# [EXERCISE INSTRUCTIONS]
Extract, word for word, every line from the one containing "2000 pixels high." through the one containing "from_bm('sealant_bead', bm, M['sealant'], o)", with both end lines kept.
━━━ RECORDS TO PROCESS ━━━
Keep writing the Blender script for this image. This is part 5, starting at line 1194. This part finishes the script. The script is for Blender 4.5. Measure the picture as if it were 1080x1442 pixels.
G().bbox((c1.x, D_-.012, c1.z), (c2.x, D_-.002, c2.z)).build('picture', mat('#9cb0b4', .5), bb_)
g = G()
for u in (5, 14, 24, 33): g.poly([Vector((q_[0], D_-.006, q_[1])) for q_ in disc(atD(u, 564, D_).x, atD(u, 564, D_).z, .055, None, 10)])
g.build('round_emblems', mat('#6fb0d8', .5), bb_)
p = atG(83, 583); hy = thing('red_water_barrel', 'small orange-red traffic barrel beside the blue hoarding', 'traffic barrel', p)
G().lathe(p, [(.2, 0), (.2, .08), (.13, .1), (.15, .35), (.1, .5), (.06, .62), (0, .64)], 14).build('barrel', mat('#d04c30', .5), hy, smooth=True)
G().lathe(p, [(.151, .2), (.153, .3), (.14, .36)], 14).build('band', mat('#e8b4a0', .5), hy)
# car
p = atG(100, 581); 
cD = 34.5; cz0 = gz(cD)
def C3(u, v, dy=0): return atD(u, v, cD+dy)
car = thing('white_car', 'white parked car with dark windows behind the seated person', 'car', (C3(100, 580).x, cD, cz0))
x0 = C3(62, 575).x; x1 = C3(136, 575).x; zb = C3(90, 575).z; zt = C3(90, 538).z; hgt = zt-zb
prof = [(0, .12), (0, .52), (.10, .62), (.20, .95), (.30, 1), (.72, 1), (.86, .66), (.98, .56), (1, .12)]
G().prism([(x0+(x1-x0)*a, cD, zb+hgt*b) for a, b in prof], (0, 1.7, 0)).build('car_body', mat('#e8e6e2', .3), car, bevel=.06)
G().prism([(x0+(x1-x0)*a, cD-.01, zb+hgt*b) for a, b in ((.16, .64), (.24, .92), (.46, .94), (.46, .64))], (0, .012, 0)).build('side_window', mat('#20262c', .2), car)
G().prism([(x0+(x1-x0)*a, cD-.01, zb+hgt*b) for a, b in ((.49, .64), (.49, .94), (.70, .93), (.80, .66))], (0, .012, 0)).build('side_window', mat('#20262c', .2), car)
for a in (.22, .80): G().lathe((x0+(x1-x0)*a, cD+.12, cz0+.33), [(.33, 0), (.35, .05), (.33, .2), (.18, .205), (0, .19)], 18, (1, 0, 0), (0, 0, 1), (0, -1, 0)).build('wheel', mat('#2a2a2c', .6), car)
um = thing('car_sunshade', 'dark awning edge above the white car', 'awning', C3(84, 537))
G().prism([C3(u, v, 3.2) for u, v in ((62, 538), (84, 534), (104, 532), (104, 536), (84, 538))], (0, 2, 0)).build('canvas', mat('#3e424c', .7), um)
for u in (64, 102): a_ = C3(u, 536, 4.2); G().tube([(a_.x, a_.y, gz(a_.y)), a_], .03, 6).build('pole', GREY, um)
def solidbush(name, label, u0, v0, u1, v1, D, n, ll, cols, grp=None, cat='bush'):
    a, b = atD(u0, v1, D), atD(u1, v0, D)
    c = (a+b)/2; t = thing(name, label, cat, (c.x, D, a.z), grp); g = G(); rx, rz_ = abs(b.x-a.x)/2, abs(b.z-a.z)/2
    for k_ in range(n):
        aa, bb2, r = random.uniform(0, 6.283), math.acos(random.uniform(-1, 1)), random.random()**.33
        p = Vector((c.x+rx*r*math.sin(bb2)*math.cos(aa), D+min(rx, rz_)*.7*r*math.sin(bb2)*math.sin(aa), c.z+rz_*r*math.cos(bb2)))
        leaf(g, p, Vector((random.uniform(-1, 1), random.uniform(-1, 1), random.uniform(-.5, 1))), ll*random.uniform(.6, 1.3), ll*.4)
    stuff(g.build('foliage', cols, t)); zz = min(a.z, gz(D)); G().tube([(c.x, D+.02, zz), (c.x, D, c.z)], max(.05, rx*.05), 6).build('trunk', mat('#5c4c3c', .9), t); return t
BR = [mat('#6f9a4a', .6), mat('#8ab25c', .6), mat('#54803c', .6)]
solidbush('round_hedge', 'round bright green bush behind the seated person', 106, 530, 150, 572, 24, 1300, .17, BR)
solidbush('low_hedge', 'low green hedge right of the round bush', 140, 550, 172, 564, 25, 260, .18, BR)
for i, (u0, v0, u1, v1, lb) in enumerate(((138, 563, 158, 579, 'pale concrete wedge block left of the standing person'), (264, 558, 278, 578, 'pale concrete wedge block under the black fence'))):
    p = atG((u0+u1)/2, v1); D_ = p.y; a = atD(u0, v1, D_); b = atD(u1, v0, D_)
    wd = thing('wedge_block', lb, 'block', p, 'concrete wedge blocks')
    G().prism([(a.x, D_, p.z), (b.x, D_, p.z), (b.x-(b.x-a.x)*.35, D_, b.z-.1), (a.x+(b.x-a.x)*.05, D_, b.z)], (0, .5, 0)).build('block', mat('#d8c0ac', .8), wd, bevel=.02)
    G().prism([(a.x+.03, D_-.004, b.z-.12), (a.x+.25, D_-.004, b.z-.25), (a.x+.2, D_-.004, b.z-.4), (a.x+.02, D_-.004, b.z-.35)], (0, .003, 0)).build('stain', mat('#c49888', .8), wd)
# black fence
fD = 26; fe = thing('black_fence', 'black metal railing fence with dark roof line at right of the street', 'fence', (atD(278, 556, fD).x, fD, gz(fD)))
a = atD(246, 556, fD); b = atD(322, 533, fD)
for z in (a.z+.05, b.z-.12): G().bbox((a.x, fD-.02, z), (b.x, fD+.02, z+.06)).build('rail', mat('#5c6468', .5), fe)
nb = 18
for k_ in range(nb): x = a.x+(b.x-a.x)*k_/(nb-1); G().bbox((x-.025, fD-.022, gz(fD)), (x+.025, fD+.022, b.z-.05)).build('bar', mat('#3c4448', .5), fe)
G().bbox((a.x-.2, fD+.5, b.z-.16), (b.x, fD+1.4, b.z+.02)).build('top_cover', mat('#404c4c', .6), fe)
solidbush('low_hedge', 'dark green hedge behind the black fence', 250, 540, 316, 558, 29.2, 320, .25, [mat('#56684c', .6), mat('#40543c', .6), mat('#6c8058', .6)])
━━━
━━━ RECORDS TO PROCESS ━━━
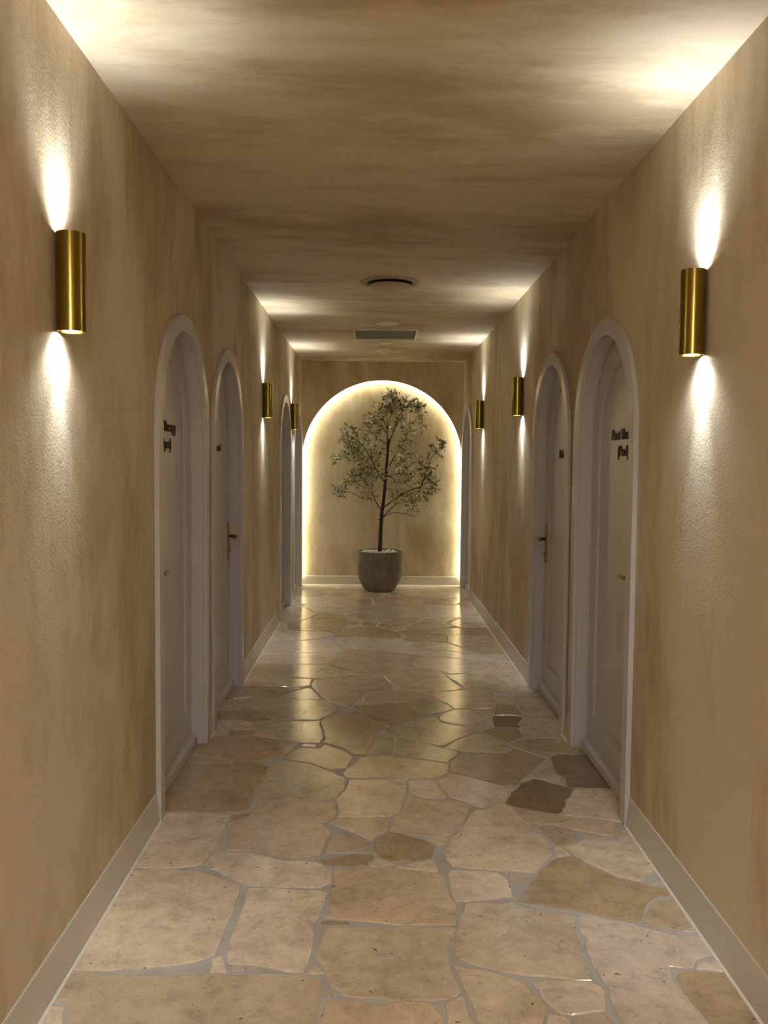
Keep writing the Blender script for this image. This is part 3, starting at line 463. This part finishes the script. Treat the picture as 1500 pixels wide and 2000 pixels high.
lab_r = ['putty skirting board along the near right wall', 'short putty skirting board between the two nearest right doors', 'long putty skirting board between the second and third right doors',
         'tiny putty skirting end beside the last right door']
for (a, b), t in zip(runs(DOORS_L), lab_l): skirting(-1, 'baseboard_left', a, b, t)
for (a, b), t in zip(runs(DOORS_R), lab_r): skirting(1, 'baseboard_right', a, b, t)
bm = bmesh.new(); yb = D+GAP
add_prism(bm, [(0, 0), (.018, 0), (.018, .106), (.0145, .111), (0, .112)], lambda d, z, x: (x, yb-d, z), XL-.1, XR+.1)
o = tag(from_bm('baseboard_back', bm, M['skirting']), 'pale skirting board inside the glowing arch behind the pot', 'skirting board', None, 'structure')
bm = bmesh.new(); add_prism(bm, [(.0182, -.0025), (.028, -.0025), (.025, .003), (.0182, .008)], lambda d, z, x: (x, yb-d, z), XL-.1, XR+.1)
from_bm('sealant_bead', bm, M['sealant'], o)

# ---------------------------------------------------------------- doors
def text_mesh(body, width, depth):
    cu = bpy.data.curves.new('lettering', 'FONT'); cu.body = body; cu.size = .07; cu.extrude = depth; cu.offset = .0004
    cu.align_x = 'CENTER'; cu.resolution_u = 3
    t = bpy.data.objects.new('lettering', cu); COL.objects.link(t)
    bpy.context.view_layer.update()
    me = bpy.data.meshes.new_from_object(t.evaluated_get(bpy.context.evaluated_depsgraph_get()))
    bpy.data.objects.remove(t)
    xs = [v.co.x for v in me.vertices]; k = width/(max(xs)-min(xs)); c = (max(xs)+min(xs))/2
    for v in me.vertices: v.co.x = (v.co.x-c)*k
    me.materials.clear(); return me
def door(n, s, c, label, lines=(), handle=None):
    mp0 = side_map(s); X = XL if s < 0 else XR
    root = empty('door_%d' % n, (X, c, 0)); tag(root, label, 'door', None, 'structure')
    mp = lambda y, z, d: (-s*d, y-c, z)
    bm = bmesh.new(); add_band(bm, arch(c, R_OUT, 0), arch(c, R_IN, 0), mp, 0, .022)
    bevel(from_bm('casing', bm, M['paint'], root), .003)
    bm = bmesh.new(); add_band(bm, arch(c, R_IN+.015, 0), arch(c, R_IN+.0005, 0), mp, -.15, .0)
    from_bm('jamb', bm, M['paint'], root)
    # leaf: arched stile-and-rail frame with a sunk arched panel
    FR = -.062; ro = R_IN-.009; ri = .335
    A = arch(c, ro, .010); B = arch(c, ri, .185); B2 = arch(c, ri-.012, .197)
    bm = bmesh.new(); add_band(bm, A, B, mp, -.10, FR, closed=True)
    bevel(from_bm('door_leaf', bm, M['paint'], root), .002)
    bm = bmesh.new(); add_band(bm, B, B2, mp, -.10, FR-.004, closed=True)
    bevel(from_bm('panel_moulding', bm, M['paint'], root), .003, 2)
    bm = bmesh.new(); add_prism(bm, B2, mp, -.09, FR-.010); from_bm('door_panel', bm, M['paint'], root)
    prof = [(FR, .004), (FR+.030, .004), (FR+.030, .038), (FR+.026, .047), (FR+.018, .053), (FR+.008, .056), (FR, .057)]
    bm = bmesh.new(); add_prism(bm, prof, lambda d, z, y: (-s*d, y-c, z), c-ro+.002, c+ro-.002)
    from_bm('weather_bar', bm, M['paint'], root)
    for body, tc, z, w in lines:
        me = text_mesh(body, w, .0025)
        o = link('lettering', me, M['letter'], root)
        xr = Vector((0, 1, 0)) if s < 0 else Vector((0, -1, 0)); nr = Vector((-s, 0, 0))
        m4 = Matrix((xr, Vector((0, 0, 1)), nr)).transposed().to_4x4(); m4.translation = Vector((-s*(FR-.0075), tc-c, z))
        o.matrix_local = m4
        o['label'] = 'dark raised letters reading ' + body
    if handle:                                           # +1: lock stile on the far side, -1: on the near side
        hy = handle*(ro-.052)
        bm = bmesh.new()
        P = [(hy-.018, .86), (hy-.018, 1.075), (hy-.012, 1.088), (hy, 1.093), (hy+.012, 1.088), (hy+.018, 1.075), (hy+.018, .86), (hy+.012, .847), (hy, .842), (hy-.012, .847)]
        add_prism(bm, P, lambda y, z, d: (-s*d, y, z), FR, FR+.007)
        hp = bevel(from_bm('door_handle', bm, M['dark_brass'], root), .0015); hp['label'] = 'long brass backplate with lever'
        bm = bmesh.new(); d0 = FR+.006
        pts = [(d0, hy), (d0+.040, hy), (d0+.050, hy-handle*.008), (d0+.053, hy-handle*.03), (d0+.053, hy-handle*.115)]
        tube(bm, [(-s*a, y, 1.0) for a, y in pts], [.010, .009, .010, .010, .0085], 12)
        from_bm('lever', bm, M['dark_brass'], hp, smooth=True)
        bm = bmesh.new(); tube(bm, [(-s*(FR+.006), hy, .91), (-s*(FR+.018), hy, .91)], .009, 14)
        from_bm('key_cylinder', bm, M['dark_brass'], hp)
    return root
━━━
# [FULL ANSWER]
Keep writing the Blender script for this image. This is part 3, starting at line 463. This part finishes the script. Treat the picture as 1500 pixels wide and 2000 pixels high.
lab_r = ['putty skirting board along the near right wall', 'short putty skirting board between the two nearest right doors', 'long putty skirting board between the second and third right doors',
         'tiny putty skirting end beside the last right door']
for (a, b), t in zip(runs(DOORS_L), lab_l): skirting(-1, 'baseboard_left', a, b, t)
for (a, b), t in zip(runs(DOORS_R), lab_r): skirting(1, 'baseboard_right', a, b, t)
bm = bmesh.new(); yb = D+GAP
add_prism(bm, [(0, 0), (.018, 0), (.018, .106), (.0145, .111), (0, .112)], lambda d, z, x: (x, yb-d, z), XL-.1, XR+.1)
o = tag(from_bm('baseboard_back', bm, M['skirting']), 'pale skirting board inside the glowing arch behind the pot', 'skirting board', None, 'structure')
bm = bmesh.new(); add_prism(bm, [(.0182, -.0025), (.028, -.0025), (.025, .003), (.0182, .008)], lambda d, z, x: (x, yb-d, z), XL-.1, XR+.1)
from_bm('sealant_bead', bm, M['sealant'], o)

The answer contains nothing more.